The library originally opened in 1969 in a former Woolworth’s store on Northern Boulevard. According to its Place Matters nomination, the original location provided the library with a storefront presence and also served “as a reminder of an earlier moment in history [when] this Woolworth’s was the site of a local civil rights struggle to break the color barrier for hiring in Queens.” Opening just two years after Langston Hughes’ death, the library was the first public institution named for the poet. The library’s Black Heritage Reference Center has grown over the years to more than 40,000 volumes of materials “written by, about, for, with and related to Black Culture.” In addition, the library has a special collection of works by and about its namesake, including Hughes’ own published works, analyses of his work, and even musical settings composed by Hughes.

From the beginning, the intent was for the Corona community to have input in the library’s collections and programming. Until 1987, the library was staffed and run by the Library Action Committee of Corona-East Elmhurst, the same organization that advocated for the library’s establishment. Although the library is now part of the Queens Library system, the Library Action Committee remains involved in promoting and fundraising for the library.

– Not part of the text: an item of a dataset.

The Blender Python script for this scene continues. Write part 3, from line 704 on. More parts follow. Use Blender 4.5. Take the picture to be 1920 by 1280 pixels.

In 1999, the library moved into a new, purpose-built, 24,000 square feet facility down the street on Northern Boulevard and 100th Street. The facility, designed by the architectural firm of Davis Brody Bond, has allowed the library to greatly expand with a 175-seat auditorium, a gallery, climate-controlled spaces for the archives, and dedicated rooms for children, black heritage research, and the library’s Homework Assistance Program. Each February, the library celebrates Black History Month with special programming for both children and adults. However, the focus on African American culture and history is not confined to February at the library, as readings, performances, lectures, and events celebrating black history and culture are held here year round.